The fence has sharpened my horticultural doublethink.  Somehow, I am both the gardener whose first treasured garden book was Glen Wilson’s Landscaping with Australian Plants and who spent years hand weeding bushland, as well as the gardener who spent the last decade tinkering with colonial era exotics in heritage gardens. It’s likely that better gardeners could mend this disconnect. I seem to have gained strength from accepting the division. Finally, with a fence I can play with plants that would seem ridiculous melding into the scrub; Dahlia ‘Ernestina’ you now have a home!

The way I now behave in the garden is different too – less timid and apologetic. And my relationship with the local wildlife has evolved to neighbourly coexistence rather than latent hostility.”

Still, there is a small section of the old nursery stock garden that lies outside the fence, neither bush nor garden.

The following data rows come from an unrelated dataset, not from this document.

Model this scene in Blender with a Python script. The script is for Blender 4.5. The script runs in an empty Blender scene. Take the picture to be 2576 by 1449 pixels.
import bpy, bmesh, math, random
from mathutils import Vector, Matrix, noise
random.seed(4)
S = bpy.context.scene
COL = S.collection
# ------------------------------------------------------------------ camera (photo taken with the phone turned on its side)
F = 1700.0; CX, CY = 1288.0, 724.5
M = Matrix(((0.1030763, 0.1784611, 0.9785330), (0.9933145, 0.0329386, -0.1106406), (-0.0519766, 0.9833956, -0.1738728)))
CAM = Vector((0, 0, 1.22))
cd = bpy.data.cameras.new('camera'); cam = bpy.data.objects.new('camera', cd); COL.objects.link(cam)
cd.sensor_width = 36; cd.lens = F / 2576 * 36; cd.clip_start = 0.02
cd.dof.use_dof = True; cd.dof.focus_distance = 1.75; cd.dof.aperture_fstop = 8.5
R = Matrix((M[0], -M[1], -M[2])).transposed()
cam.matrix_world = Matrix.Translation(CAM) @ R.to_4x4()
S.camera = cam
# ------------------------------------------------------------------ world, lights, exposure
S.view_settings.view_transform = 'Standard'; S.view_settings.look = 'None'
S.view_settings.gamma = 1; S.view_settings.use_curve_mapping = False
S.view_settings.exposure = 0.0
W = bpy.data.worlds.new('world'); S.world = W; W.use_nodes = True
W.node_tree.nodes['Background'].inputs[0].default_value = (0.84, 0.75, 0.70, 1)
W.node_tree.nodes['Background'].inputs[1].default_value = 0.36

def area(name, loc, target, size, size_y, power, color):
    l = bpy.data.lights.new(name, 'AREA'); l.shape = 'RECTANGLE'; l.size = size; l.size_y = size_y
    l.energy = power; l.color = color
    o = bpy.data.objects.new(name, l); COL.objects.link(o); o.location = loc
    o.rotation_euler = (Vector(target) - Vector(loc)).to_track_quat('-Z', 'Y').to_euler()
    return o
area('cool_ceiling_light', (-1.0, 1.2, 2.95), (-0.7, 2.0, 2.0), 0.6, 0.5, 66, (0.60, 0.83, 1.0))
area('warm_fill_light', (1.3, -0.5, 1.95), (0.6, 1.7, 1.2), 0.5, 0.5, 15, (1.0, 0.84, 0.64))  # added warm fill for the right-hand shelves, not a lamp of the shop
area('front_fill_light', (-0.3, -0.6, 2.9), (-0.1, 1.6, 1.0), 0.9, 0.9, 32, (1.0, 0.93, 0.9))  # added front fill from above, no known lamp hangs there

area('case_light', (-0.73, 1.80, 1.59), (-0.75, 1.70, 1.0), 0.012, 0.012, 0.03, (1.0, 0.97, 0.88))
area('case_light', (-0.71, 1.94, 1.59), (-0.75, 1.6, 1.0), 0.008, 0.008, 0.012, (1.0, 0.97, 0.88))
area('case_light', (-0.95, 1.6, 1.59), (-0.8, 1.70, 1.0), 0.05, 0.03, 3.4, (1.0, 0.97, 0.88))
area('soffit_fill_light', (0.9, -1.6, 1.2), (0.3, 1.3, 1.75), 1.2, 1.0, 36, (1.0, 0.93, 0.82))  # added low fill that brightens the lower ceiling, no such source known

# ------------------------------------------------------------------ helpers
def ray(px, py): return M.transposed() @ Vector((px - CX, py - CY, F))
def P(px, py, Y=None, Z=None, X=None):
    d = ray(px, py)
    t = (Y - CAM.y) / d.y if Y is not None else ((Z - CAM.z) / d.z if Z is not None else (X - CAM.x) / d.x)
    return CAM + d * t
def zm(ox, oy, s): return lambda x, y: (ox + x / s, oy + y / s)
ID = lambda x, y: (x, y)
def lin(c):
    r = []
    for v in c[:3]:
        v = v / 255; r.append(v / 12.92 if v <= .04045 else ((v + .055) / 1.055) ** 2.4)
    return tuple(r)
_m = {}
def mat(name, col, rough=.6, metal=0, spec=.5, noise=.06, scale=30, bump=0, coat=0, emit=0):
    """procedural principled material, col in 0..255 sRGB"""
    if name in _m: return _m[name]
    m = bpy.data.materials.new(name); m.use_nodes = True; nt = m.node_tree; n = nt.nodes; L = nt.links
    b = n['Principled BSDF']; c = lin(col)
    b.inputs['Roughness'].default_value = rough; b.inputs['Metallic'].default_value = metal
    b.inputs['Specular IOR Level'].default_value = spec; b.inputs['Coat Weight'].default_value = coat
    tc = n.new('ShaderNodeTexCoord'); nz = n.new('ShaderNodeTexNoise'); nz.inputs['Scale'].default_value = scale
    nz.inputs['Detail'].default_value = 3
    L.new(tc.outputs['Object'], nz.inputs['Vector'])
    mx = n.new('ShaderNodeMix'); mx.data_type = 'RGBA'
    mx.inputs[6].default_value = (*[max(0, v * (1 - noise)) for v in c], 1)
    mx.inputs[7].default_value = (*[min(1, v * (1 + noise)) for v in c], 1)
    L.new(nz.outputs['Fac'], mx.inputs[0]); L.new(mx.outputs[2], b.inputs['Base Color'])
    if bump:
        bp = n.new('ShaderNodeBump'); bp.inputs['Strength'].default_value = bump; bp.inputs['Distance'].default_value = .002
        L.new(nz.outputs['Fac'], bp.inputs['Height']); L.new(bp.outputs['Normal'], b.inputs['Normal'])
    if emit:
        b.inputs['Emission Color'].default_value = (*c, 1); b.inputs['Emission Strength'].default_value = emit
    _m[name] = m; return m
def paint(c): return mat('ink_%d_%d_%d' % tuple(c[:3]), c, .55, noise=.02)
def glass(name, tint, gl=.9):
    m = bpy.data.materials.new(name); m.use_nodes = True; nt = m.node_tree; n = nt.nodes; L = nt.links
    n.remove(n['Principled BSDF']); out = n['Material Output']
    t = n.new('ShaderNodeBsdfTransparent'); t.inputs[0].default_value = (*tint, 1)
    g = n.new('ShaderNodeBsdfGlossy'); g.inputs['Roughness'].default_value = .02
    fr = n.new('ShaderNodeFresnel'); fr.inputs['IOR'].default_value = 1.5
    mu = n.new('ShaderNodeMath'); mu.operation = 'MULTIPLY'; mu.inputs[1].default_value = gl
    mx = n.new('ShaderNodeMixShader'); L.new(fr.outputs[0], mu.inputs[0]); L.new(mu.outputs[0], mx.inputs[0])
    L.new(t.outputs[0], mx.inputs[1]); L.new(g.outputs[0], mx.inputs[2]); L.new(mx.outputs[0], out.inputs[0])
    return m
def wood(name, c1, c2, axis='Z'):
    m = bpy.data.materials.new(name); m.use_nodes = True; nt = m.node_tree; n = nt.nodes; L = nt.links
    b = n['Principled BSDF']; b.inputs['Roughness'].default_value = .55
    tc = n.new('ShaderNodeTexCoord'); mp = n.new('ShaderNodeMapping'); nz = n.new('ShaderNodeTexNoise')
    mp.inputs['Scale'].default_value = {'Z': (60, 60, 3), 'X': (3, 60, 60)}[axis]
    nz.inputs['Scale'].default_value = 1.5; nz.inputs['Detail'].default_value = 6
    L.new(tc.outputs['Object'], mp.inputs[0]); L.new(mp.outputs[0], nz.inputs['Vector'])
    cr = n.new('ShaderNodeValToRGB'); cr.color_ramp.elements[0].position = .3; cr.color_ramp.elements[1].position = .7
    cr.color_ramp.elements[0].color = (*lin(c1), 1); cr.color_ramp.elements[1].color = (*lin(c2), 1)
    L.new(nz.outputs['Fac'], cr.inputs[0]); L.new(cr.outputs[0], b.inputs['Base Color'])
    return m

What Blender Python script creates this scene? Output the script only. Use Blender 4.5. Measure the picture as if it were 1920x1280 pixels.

It’s colonised by escapees: French lavender, Leonotis, mingled with weeds like bunny tails (Lagurus) and self-sown natives sheoaks, coastal daisy and Austrostipa.  The French Gardener Gilles Clément calls this the third landscape, the wasteland neither natural nor cultivated. Oddly enough, I have fenced myself out of this section and now require a ladder to get in. I intend to “garden” this sporadically. I will prune and selectively remove the truly noxious species, but I will not plant. Perhaps this is a project the wallaby and I can take on together?

A year has passed since I started working on the garden. It is slowly emerging in sketch form within the frame of the fence. Evening falls, I open the garden gate and our eyes meet, he freezes mid chomp, mouth full of tomato foliage. Then, with slight encouragement the wallaby bounds away, over the fence.